At some point over the past few weeks, each of the four Nov. 8 state ballot measures stirred up mixed feelings in me (yes, even the weed one). But no issue had me more conflicted than Question 2, which proposes to authorize the state Board of Elementary and Secondary Education to approve up to 12 new charter schools per year beginning Jan. 1.

I’m voting No, but deciding wasn’t easy. Apparently, I’m not alone. A Suffolk University/Boston Globe poll released at the end of last week shows that likely voters in Massachusetts are divided on charter school expansion 45.4 percent to 45.4 percent, with about 9 percent of voters undecided.

This split may belie some shared confusion about how to provide our kids with good (even great) primary and secondary public education. Sadly, nuanced analyses of Question 2 are hard to come by. Proponents point to charter schools as a stellar means of closing the achievement gap, especially in urban school districts. Meanwhile, most opponents of Question 2 see charters as a drain on the budgets and resources of traditional public schools. (To a degree, both claims are true).

The fight is too often framed as a referendum on whether charter schools are good or bad. But that’s not the issue.

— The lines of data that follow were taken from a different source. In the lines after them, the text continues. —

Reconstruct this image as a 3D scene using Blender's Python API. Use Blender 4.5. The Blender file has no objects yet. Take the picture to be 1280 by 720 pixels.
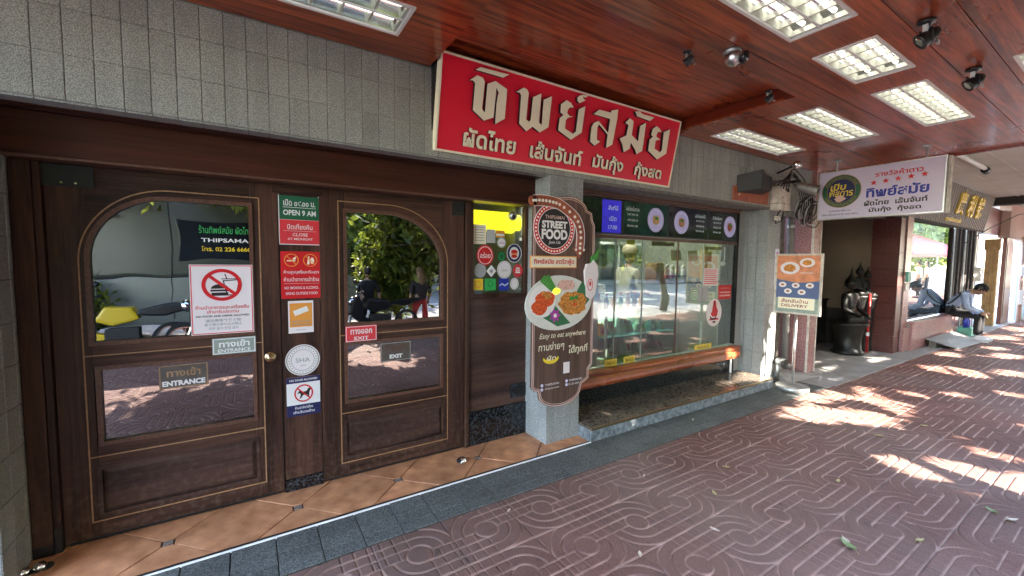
import bpy, bmesh, math, random
import numpy as np
from mathutils import Vector, Matrix
random.seed(7); rng = np.random.default_rng(11)
R = math.radians
S = bpy.context.scene; COL = S.collection

# ------------------------------------------------------------------ camera, world, sun, exposure
cd = bpy.data.cameras.new('camera'); cam = bpy.data.objects.new('camera', cd); COL.objects.link(cam)
cd.sensor_width = 36; cd.lens = 36 * 517.9 / 1280; cd.clip_start = 0.02; cd.clip_end = 400
yaw, pitch, roll = R(32.299), R(-3.686), R(0.577)
fw = Vector((math.sin(yaw) * math.cos(pitch), math.cos(yaw) * math.cos(pitch), math.sin(pitch)))
rt = Vector((math.cos(yaw), -math.sin(yaw), 0)); up = rt.cross(fw)
r2 = rt * math.cos(roll) + up * math.sin(roll); u2 = -rt * math.sin(roll) + up * math.cos(roll)
M4 = Matrix(((r2.x, u2.x, -fw.x, 0), (r2.y, u2.y, -fw.y, -3.1), (r2.z, u2.z, -fw.z, 1.58), (0, 0, 0, 1)))
cam.matrix_world = M4; S.camera = cam
SUN_EL, SUN_AZ = R(35), R(176)          # azimuth measured from +Y towards +X
sdir = Vector((math.sin(SUN_AZ) * math.cos(SUN_EL), math.cos(SUN_AZ) * math.cos(SUN_EL), math.sin(SUN_EL)))
W = bpy.data.worlds.new('World'); S.world = W; W.use_nodes = True
wn = W.node_tree; bg = wn.nodes['Background']; sk = wn.nodes.new('ShaderNodeTexSky')
sk.sky_type = 'NISHITA'; sk.sun_disc = False; sk.sun_elevation = SUN_EL; sk.sun_rotation = SUN_AZ
wn.links.new(sk.outputs[0], bg.inputs[0]); bg.inputs[1].default_value = 0.15
ld = bpy.data.lights.new('sun', 'SUN'); ld.energy = 2.0; ld.angle = R(0.5); ld.color = (1, .93, .82)
lo = bpy.data.objects.new('sun', ld); COL.objects.link(lo); lo.location = (0, -20, 20)
lo.rotation_euler = sdir.to_track_quat('Z', 'Y').to_euler()
S.view_settings.view_transform = 'Standard'; S.view_settings.look = 'None'
S.view_settings.exposure = 4.85; S.view_settings.gamma = 1
S.view_settings.use_white_balance = True; S.view_settings.white_balance_temperature = 6800; S.view_settings.white_balance_tint = 14
S.render.engine = 'CYCLES'; S.cycles.max_bounces = 8; S.cycles.diffuse_bounces = 5; S.cycles.glossy_bounces = 4
S.cycles.transparent_max_bounces = 12; S.cycles.sample_clamp_indirect = 6; S.cycles.caustics_reflective = False
S.cycles.use_denoising = True

# ------------------------------------------------------------------ materials
MATS = {}
def _new(name):
    m = bpy.data.materials.new(name); m.use_nodes = True; MATS[name] = m
    return m, m.node_tree.nodes, m.node_tree.links, m.node_tree.nodes['Principled BSDF']
def node(ns, t, **k):
    n = ns.new(t)
    for a, b in k.items(): setattr(n, a, b)
    return n
def plain(name, c, rough=.5, metal=0, noise=0, nscale=20, bump=0, bscale=60, emit=0, spec=None, alpha=None):
    m, ns, ls, p = _new(name)
    p.inputs['Base Color'].default_value = (*c, 1); p.inputs['Roughness'].default_value = rough; p.inputs['Metallic'].default_value = metal
    if spec is not None: p.inputs['Specular IOR Level'].default_value = spec
    g = node(ns, 'ShaderNodeNewGeometry')
    if noise:
        n = node(ns, 'ShaderNodeTexNoise'); n.inputs['Scale'].default_value = nscale; n.inputs['Detail'].default_value = 6
        ls.new(g.outputs['Position'], n.inputs['Vector'])
        r = node(ns, 'ShaderNodeValToRGB'); e = r.color_ramp.elements
        e[0].position = .3; e[1].position = .7
        e[0].color = (*[x * (1 - noise) for x in c], 1); e[1].color = (*[min(1, x * (1 + noise)) for x in c], 1)
        ls.new(n.outputs['Fac'], r.inputs[0]); ls.new(r.outputs[0], p.inputs['Base Color'])
    if bump:
        n2 = node(ns, 'ShaderNodeTexNoise'); n2.inputs['Scale'].default_value = bscale; n2.inputs['Detail'].default_value = 4
        ls.new(g.outputs['Position'], n2.inputs['Vector'])
        b = node(ns, 'ShaderNodeBump'); b.inputs['Strength'].default_value = bump; b.inputs['Distance'].default_value = .01
        ls.new(n2.outputs['Fac'], b.inputs['Height']); ls.new(b.outputs[0], p.inputs['Normal'])
    if emit:
        p.inputs['Emission Color'].default_value = (*c, 1); p.inputs['Emission Strength'].default_value = emit
    return m
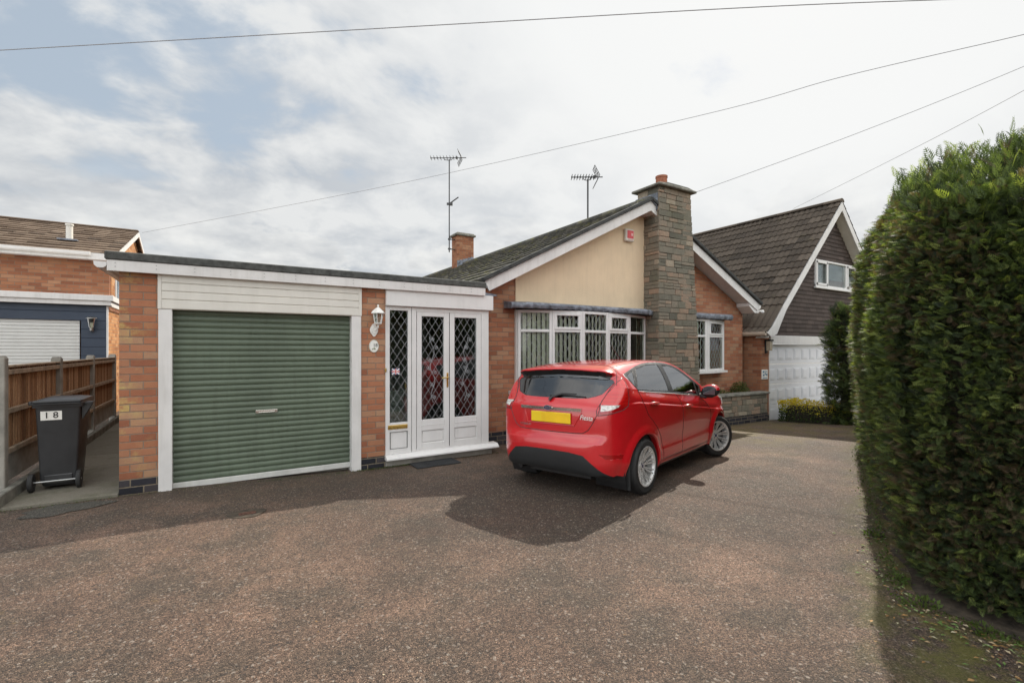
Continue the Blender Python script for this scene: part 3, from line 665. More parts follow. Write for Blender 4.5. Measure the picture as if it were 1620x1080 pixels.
# rooms behind the glass
mb = MB()
mb.box(4.25, 7.75, 7.46, 11.2, .0, .05); mb.box(4.22, 4.25, 7.46, 11.2, .05, 2.45); mb.box(8.2, 8.25, 7.46, 11.2, .05, 2.45); mb.box(4.25, 8.25, 11.17, 11.2, .05, 2.45); mb.box(4.25, 8.2, 7.22, 11.2, 2.42, 2.45)
mb.box(8.3, 8.33, 7.46, 10.2, .05, 2.45); mb.box(8.33, 11.05, 10.17, 10.2, .05, 2.45); mb.box(8.3, 11.05, 7.22, 10.2, 2.42, 2.45); mb.box(8.3, 11.05, 7.46, 10.2, .0, .05)
part('room_interior', mb, M_room, H)
def blind(pts, z0, z1, label, pitch=.088, ang=-24, back=.06):
    t = thing('vertical_blind', label, 'window blind', (pts[0][0], pts[0][1]+.1, z1), 'vertical blinds inside the leaded windows')
    q = MB(); rl = MB(); R = random.Random(9); P = []
    for i in range(len(pts)-1):
        A, B = Vector((*pts[i], 0)), Vector((*pts[i+1], 0)); ex = (B-A).normalized(); nn = Vector((ex.y, -ex.x, 0)); L = (B-A).length; n = int(L/pitch)
        rl.obox((A+B)/2-nn*back+Vector((0, 0, z1)), ex*(L/2-.03), nn*.02, Vector((0, 0, .02)))
        for k in range(n):
            c = A+ex*((k+.5)*L/n)-nn*back; a = math.radians(ang+R.uniform(-5, 5)); d = (ex*math.cos(a)+nn*math.sin(a))*.041
            q.add([(c.x-d.x, c.y-d.y, z0), (c.x+d.x, c.y+d.y, z0), (c.x+d.x, c.y+d.y, z1-.02), (c.x-d.x, c.y-d.y, z1-.02)], [(0, 1, 2, 3)])
    part('slats', q, M_blind, t); part('head_rail', rl, M_upvc, t)
blind(BAY, .92, 2.27, 'pale green vertical blind hanging inside the wide bow window')
blind([(8.78, 7.02), (9.60, 6.97), (10.44, 7.13)], 1.14, 2.26, 'vertical blind hanging inside the narrow window right of the chimney')
# ---- pitched roof
AX, AZ = 7.6, 4.70; YR0, YR1 = 6.83, 21.3
SLn = math.hypot(3.92, 1.96); mb = MB()
tiled(mb, (AX-3.92, YR1, AZ-1.96), (0, -1, 0), (3.92, 0, 1.96), YR1-YR0, SLn, .31, .30, lambda u: .006*max(0, math.cos((u-.12)*2*math.pi*1.0))**6, 5, .034, .0025)
tiled(mb, (AX+3.92, YR0, AZ-1.96), (0, 1, 0), (-3.92, 0, 1.96), YR1-YR0, SLn, .31, .30, lambda u: .012*max(0, math.cos((u-.12)*2*math.pi))**6, 4)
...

Many voters, regardless of political affiliation, believe in charter schools. In a well-regulated state like ours, they are largely staffed with creative and competent teachers. We care enough for charters, in fact, to have provided for dozens more: there are currently only 78 charter schools in Massachusetts out of a statewide cap of 120. That leaves more than 40 opportunities to open new schools, Question 2 be darned.

So wherefore this new measure, which would — in the words of Boston City Council education committee chairman Tito Jackson — amount to “taking funding away from existing schools and moving funding to schools that don’t exist yet,” under a mandate to approve 12 new charter schools “each year, every year, anywhere, forever”?

If you’re curious who benefits from the expansion of charter schools (spoiler alert: it’s not just parents desperate for better options for their kids), follow the money. Because although public opinion is split right now, it took a lot of paid air time to get us here.

According to the Massachusetts Office of Campaign and Political Finance, the two campaigns have spent nearly $33 million, as of Oct. 27. More cash has been raised for this issue than for any other ballot battle in the last ten years — more than double the dollars spent during the casino debate in 2014 — which, until this summer, had been the state’s most expensive ballot question campaign.

So, where’s all this money coming from?

Funding for the “No on 2” campaign comes mainly from the groups you’d expect: more than 99 percent of the funding for “Save Our Public Schools” has come from teachers’ unions, with about half the money provided by in-state unions like the Massachusetts Teachers Association and the other half coming from national unions like American Federation of Teachers and the National Educational Association. Total spending for “No on 2” so far is about $13.4 million.

Question 2 proponents, on the other hand, have spent about $19.5 million, and the source of those funds is less transparent. Not only did a mere one-fifth of that money come from in-state, but more than three-quarters of that $19.5 million is “dark money” from intermediary nonprofits that are not required to identify donors.

The two biggest bankrollers of “Yes on 2” are Families for Excellent Schools, a New York-based nonprofit that has contributed $13.6 million, and which receives donations from DonorsTrust — a group that collects from conservative mega-funders like the Koch brothers — and Jim and Alice Walton, heirs to the union-busting Walmart empire, who put in another $1.8 million.

This serves as a sobering call for the Supreme Court’s 2010 ruling on Citizens United v. FEC to be overturned, like, yesterday. But this glimpse into the activities of wealthy out-of-state interests also shows how fully this ballot question has become a lightning rod in a national debate over the future of public schools.

It’s not clear how a Yes on 2 on Election Day would play out. But one thing is obvious: corporate interests are better poised than ever to shape the future of public education in America — starting with charter schools, which are largely publicly funded and which are frequently not unionized.

We are fortunate that Massachusetts, which opened the door to charter schools in 1993, does not allow schools to be run by for-profit groups (other states, like Mississippi, Ohio, and Tennessee, have no such restriction). For now in the Bay State, anti-union families like the Waltons can’t make money on this issue — they can only spend it. Which, to me, is just as troubling. Most of our state charter schools are well-run. But we would do well to be wary of measures that invite the increased privatization of public learning. When that happens, it’s not just students who suffer — democracy does, too.